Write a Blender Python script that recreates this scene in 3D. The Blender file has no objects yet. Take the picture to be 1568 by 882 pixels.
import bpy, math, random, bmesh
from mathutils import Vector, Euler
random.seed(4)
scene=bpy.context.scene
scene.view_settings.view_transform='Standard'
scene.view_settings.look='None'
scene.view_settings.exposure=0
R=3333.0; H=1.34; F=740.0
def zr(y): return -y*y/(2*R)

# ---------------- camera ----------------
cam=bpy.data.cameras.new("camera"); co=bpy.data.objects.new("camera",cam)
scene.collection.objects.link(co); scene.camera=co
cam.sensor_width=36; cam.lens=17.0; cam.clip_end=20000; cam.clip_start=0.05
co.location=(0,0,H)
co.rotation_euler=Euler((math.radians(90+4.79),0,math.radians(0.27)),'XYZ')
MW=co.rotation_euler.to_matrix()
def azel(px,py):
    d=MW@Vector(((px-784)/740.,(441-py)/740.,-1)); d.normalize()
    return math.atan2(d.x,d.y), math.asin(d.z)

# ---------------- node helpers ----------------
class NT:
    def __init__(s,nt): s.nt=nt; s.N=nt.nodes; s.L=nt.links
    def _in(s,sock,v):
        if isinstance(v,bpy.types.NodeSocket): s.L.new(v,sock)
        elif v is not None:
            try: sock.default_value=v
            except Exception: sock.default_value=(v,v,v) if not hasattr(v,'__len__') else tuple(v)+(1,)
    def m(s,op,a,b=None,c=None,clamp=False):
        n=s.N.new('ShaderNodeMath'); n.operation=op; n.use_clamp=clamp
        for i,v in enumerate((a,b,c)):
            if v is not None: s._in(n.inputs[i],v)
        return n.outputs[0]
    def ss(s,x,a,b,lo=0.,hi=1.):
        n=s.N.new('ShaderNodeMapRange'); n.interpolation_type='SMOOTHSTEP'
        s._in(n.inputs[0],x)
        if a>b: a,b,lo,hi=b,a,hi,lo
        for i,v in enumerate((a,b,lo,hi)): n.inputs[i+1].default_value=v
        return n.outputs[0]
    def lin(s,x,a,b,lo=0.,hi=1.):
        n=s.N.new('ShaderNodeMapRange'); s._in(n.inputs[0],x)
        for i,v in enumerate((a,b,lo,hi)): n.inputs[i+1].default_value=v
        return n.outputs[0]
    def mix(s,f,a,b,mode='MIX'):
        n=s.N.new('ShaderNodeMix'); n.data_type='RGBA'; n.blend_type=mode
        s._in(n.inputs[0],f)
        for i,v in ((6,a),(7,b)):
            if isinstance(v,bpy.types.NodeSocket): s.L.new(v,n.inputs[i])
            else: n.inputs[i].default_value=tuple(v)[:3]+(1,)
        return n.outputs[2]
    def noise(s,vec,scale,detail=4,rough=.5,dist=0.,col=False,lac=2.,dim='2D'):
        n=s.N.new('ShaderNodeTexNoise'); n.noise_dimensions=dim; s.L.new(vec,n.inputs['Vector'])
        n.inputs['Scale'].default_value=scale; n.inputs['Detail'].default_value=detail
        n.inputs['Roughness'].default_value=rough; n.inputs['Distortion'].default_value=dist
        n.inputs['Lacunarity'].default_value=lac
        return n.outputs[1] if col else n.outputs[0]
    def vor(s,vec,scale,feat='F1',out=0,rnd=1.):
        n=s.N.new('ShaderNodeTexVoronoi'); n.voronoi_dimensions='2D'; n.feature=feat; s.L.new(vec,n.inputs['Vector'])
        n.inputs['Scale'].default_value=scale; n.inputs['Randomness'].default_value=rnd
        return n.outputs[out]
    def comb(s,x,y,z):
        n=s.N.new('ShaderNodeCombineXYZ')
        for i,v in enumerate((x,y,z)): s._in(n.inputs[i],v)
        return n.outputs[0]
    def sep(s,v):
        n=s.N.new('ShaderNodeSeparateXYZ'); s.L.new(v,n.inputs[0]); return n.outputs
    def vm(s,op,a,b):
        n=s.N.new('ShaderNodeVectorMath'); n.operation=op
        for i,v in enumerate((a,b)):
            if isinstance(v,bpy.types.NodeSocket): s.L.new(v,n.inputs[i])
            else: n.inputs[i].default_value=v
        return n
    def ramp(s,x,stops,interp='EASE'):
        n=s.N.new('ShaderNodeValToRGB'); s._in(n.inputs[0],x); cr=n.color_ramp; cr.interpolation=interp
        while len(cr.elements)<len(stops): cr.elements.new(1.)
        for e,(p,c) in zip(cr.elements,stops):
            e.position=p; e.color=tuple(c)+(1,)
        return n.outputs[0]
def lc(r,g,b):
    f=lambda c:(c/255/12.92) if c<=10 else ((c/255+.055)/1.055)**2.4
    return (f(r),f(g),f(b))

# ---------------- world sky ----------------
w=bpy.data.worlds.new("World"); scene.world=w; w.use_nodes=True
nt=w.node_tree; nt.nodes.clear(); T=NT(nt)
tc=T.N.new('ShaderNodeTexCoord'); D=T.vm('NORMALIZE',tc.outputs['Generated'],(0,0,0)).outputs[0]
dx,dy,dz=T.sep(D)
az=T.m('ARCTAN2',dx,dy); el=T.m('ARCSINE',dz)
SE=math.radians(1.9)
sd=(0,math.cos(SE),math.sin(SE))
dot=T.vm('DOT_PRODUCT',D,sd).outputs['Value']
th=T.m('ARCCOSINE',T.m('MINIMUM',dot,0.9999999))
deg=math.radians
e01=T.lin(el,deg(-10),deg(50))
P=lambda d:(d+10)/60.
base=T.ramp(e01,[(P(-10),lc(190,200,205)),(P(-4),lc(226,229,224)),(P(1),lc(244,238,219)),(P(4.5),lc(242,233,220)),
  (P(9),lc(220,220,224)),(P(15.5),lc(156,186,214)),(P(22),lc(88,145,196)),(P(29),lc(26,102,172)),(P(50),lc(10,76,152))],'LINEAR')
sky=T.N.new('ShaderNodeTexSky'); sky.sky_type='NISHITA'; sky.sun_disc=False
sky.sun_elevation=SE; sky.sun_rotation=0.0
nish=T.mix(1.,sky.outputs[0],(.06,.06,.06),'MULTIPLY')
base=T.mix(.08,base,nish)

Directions
Quote the whole listing above, leaving nothing out.

Task response
Write a Blender Python script that recreates this scene in 3D. The Blender file has no objects yet. Take the picture to be 1568 by 882 pixels.
import bpy, math, random, bmesh
from mathutils import Vector, Euler
random.seed(4)
scene=bpy.context.scene
scene.view_settings.view_transform='Standard'
scene.view_settings.look='None'
scene.view_settings.exposure=0
R=3333.0; H=1.34; F=740.0
def zr(y): return -y*y/(2*R)

# ---------------- camera ----------------
cam=bpy.data.cameras.new("camera"); co=bpy.data.objects.new("camera",cam)
scene.collection.objects.link(co); scene.camera=co
cam.sensor_width=36; cam.lens=17.0; cam.clip_end=20000; cam.clip_start=0.05
co.location=(0,0,H)
co.rotation_euler=Euler((math.radians(90+4.79),0,math.radians(0.27)),'XYZ')
MW=co.rotation_euler.to_matrix()
def azel(px,py):
    d=MW@Vector(((px-784)/740.,(441-py)/740.,-1)); d.normalize()
    return math.atan2(d.x,d.y), math.asin(d.z)

# ---------------- node helpers ----------------
class NT:
    def __init__(s,nt): s.nt=nt; s.N=nt.nodes; s.L=nt.links
    def _in(s,sock,v):
        if isinstance(v,bpy.types.NodeSocket): s.L.new(v,sock)
        elif v is not None:
            try: sock.default_value=v
            except Exception: sock.default_value=(v,v,v) if not hasattr(v,'__len__') else tuple(v)+(1,)
    def m(s,op,a,b=None,c=None,clamp=False):
        n=s.N.new('ShaderNodeMath'); n.operation=op; n.use_clamp=clamp
        for i,v in enumerate((a,b,c)):
            if v is not None: s._in(n.inputs[i],v)
        return n.outputs[0]
    def ss(s,x,a,b,lo=0.,hi=1.):
        n=s.N.new('ShaderNodeMapRange'); n.interpolation_type='SMOOTHSTEP'
        s._in(n.inputs[0],x)
        if a>b: a,b,lo,hi=b,a,hi,lo
        for i,v in enumerate((a,b,lo,hi)): n.inputs[i+1].default_value=v
        return n.outputs[0]
    def lin(s,x,a,b,lo=0.,hi=1.):
        n=s.N.new('ShaderNodeMapRange'); s._in(n.inputs[0],x)
        for i,v in enumerate((a,b,lo,hi)): n.inputs[i+1].default_value=v
        return n.outputs[0]
    def mix(s,f,a,b,mode='MIX'):
        n=s.N.new('ShaderNodeMix'); n.data_type='RGBA'; n.blend_type=mode
        s._in(n.inputs[0],f)
        for i,v in ((6,a),(7,b)):
            if isinstance(v,bpy.types.NodeSocket): s.L.new(v,n.inputs[i])
            else: n.inputs[i].default_value=tuple(v)[:3]+(1,)
        return n.outputs[2]
    def noise(s,vec,scale,detail=4,rough=.5,dist=0.,col=False,lac=2.,dim='2D'):
        n=s.N.new('ShaderNodeTexNoise'); n.noise_dimensions=dim; s.L.new(vec,n.inputs['Vector'])
        n.inputs['Scale'].default_value=scale; n.inputs['Detail'].default_value=detail
        n.inputs['Roughness'].default_value=rough; n.inputs['Distortion'].default_value=dist
        n.inputs['Lacunarity'].default_value=lac
        return n.outputs[1] if col else n.outputs[0]
    def vor(s,vec,scale,feat='F1',out=0,rnd=1.):
        n=s.N.new('ShaderNodeTexVoronoi'); n.voronoi_dimensions='2D'; n.feature=feat; s.L.new(vec,n.inputs['Vector'])
        n.inputs['Scale'].default_value=scale; n.inputs['Randomness'].default_value=rnd
        return n.outputs[out]
    def comb(s,x,y,z):
        n=s.N.new('ShaderNodeCombineXYZ')
        for i,v in enumerate((x,y,z)): s._in(n.inputs[i],v)
        return n.outputs[0]
    def sep(s,v):
        n=s.N.new('ShaderNodeSeparateXYZ'); s.L.new(v,n.inputs[0]); return n.outputs
    def vm(s,op,a,b):
        n=s.N.new('ShaderNodeVectorMath'); n.operation=op
        for i,v in enumerate((a,b)):
            if isinstance(v,bpy.types.NodeSocket): s.L.new(v,n.inputs[i])
            else: n.inputs[i].default_value=v
        return n
    def ramp(s,x,stops,interp='EASE'):
        n=s.N.new('ShaderNodeValToRGB'); s._in(n.inputs[0],x); cr=n.color_ramp; cr.interpolation=interp
        while len(cr.elements)<len(stops): cr.elements.new(1.)
        for e,(p,c) in zip(cr.elements,stops):
            e.position=p; e.color=tuple(c)+(1,)
        return n.outputs[0]
def lc(r,g,b):
    f=lambda c:(c/255/12.92) if c<=10 else ((c/255+.055)/1.055)**2.4
    return (f(r),f(g),f(b))

# ---------------- world sky ----------------
w=bpy.data.worlds.new("World"); scene.world=w; w.use_nodes=True
nt=w.node_tree; nt.nodes.clear(); T=NT(nt)
tc=T.N.new('ShaderNodeTexCoord'); D=T.vm('NORMALIZE',tc.outputs['Generated'],(0,0,0)).outputs[0]
dx,dy,dz=T.sep(D)
az=T.m('ARCTAN2',dx,dy); el=T.m('ARCSINE',dz)
SE=math.radians(1.9)
sd=(0,math.cos(SE),math.sin(SE))
dot=T.vm('DOT_PRODUCT',D,sd).outputs['Value']
th=T.m('ARCCOSINE',T.m('MINIMUM',dot,0.9999999))
deg=math.radians
e01=T.lin(el,deg(-10),deg(50))
P=lambda d:(d+10)/60.
base=T.ramp(e01,[(P(-10),lc(190,200,205)),(P(-4),lc(226,229,224)),(P(1),lc(244,238,219)),(P(4.5),lc(242,233,220)),
  (P(9),lc(220,220,224)),(P(15.5),lc(156,186,214)),(P(22),lc(88,145,196)),(P(29),lc(26,102,172)),(P(50),lc(10,76,152))],'LINEAR')
sky=T.N.new('ShaderNodeTexSky'); sky.sky_type='NISHITA'; sky.sun_disc=False
sky.sun_elevation=SE; sky.sun_rotation=0.0
nish=T.mix(1.,sky.outputs[0],(.06,.06,.06),'MULTIPLY')
base=T.mix(.08,base,nish)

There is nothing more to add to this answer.